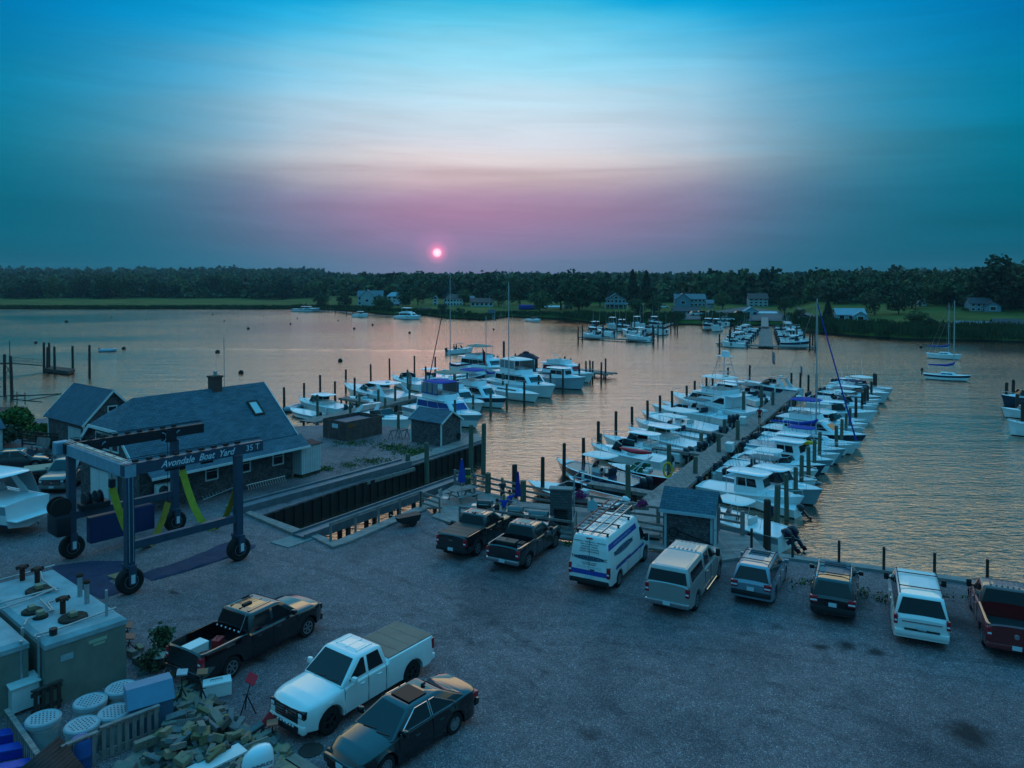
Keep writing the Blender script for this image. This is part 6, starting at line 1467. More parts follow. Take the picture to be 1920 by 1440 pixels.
def plate_top(t, x0, x1, w, z, m, name='t_top', th=0.07, crown=0.05):
 b = MB(); rings = []; xc, hl = (x0 + x1) / 2, (x1 - x0) / 2
 for ins, zz in ((0.03, z - th / 2), (0, z), (0.05, z + th / 2), (0.35, z + th / 2 + crown)):
  ring = []
  for k in range(20):
   a = 2 * PI * k / 20; cx = math.copysign(abs(math.cos(a)) ** 0.45, math.cos(a)); sy = math.copysign(abs(math.sin(a)) ** 0.45, math.sin(a))
   ring.append((xc + (hl - ins) * cx, (w / 2 - min(ins, w / 2 - 0.05)) * sy, zz))
  rings.append(ring)
 b.loft(rings, closed=True, caps=True); return b.build(name, m, t, smooth=50)
def posts(t, pts, name='top_frame', r=0.025, m=None):
 b = MB()
 for a, c in pts: b.tube([a, c], r, 6)
 return b.build(name, m or m_alu, t)
def whip(t, x, y, z, h, lean=0.12, name='antenna'): return MB().tube([(x, y, z), (x - h * lean, y * 1.1, z + h)], 0.014, 5, r2=0.005).build(name, m_white, t)
def rods(t, x, z, w, n, h=1.3):
 for k in range(n):
  y = -w / 2 + w * k / max(1, n - 1); MB().tube([(x, y, z), (x - 0.35, y * 1.05, z + h)], 0.012, 4, r2=0.004).build('fishing_rod', m_plast, t)
def console_set(t, x, fl, top=None, topw=1.7, topl=2.3, seatm=None, dark=False, zt=2.15, glassm=None):
 c = MB(); c.rbox(x - 0.35, -0.42, fl, x + 0.45, 0.42, fl + 0.95, 0.06); c.build('console', m_gel, t, smooth=40)
 MB().slab([(x + 0.42, -0.40, fl + 0.95), (x + 0.42, 0.40, fl + 0.95), (x + 0.15, 0.36, fl + 1.45), (x + 0.15, -0.36, fl + 1.45)], 0.02).build('windshield', glassm or m_glass, t)
 s_ = MB().rbox(x - 1.35, -0.50, fl + 0.45, x - 0.85, 0.50, fl + 0.72, 0.05).rbox(x - 1.42, -0.50, fl + 0.70, x - 1.28, 0.50, fl + 1.15, 0.04).box(x - 1.25, -0.40, fl, x - 0.95, 0.40, fl + 0.46)
 s_.build('helm_seat', seatm or (m_navyseat if dark else m_seat), t, smooth=40)
 MB().lathe([(0.02, 0), (0.17, 0.0), (0.17, 0.02)], 12, (x - 0.38, 0.1, fl + 0.85), 'x').build('steering_wheel', m_plast, t)
 if top is not None:
  plate_top(t, x - topl * 0.55, x + topl * 0.45, topw, fl + zt - 0.2, top)
  zz = fl + zt - 0.24
  posts(t, [((x + 0.5 * 0.8, s * 0.45, fl), (x + 0.55, s * topw * 0.38, zz)) for s in (1, -1)] + [((x - 0.6, s * 0.50, fl), (x - 0.75, s * topw * 0.40, zz)) for s in (1, -1)] + [((x + 0.55, s * topw * 0.38, zz - 0.02), (x - 0.75, s * topw * 0.40, zz - 0.02)) for s in (1, -1)])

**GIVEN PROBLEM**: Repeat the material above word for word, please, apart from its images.

**PROBLEM SOLUTION**:
Keep writing the Blender script for this image. This is part 6, starting at line 1467. More parts follow. Take the picture to be 1920 by 1440 pixels.
def plate_top(t, x0, x1, w, z, m, name='t_top', th=0.07, crown=0.05):
 b = MB(); rings = []; xc, hl = (x0 + x1) / 2, (x1 - x0) / 2
 for ins, zz in ((0.03, z - th / 2), (0, z), (0.05, z + th / 2), (0.35, z + th / 2 + crown)):
  ring = []
  for k in range(20):
   a = 2 * PI * k / 20; cx = math.copysign(abs(math.cos(a)) ** 0.45, math.cos(a)); sy = math.copysign(abs(math.sin(a)) ** 0.45, math.sin(a))
   ring.append((xc + (hl - ins) * cx, (w / 2 - min(ins, w / 2 - 0.05)) * sy, zz))
  rings.append(ring)
 b.loft(rings, closed=True, caps=True); return b.build(name, m, t, smooth=50)
def posts(t, pts, name='top_frame', r=0.025, m=None):
 b = MB()
 for a, c in pts: b.tube([a, c], r, 6)
 return b.build(name, m or m_alu, t)
def whip(t, x, y, z, h, lean=0.12, name='antenna'): return MB().tube([(x, y, z), (x - h * lean, y * 1.1, z + h)], 0.014, 5, r2=0.005).build(name, m_white, t)
def rods(t, x, z, w, n, h=1.3):
 for k in range(n):
  y = -w / 2 + w * k / max(1, n - 1); MB().tube([(x, y, z), (x - 0.35, y * 1.05, z + h)], 0.012, 4, r2=0.004).build('fishing_rod', m_plast, t)
def console_set(t, x, fl, top=None, topw=1.7, topl=2.3, seatm=None, dark=False, zt=2.15, glassm=None):
 c = MB(); c.rbox(x - 0.35, -0.42, fl, x + 0.45, 0.42, fl + 0.95, 0.06); c.build('console', m_gel, t, smooth=40)
 MB().slab([(x + 0.42, -0.40, fl + 0.95), (x + 0.42, 0.40, fl + 0.95), (x + 0.15, 0.36, fl + 1.45), (x + 0.15, -0.36, fl + 1.45)], 0.02).build('windshield', glassm or m_glass, t)
 s_ = MB().rbox(x - 1.35, -0.50, fl + 0.45, x - 0.85, 0.50, fl + 0.72, 0.05).rbox(x - 1.42, -0.50, fl + 0.70, x - 1.28, 0.50, fl + 1.15, 0.04).box(x - 1.25, -0.40, fl, x - 0.95, 0.40, fl + 0.46)
 s_.build('helm_seat', seatm or (m_navyseat if dark else m_seat), t, smooth=40)
 MB().lathe([(0.02, 0), (0.17, 0.0), (0.17, 0.02)], 12, (x - 0.38, 0.1, fl + 0.85), 'x').build('steering_wheel', m_plast, t)
 if top is not None:
  plate_top(t, x - topl * 0.55, x + topl * 0.45, topw, fl + zt - 0.2, top)
  zz = fl + zt - 0.24
  posts(t, [((x + 0.5 * 0.8, s * 0.45, fl), (x + 0.55, s * topw * 0.38, zz)) for s in (1, -1)] + [((x - 0.6, s * 0.50, fl), (x - 0.75, s * topw * 0.40, zz)) for s in (1, -1)] + [((x + 0.55, s * topw * 0.38, zz - 0.02), (x - 0.75, s * topw * 0.40, zz - 0.02)) for s in (1, -1)])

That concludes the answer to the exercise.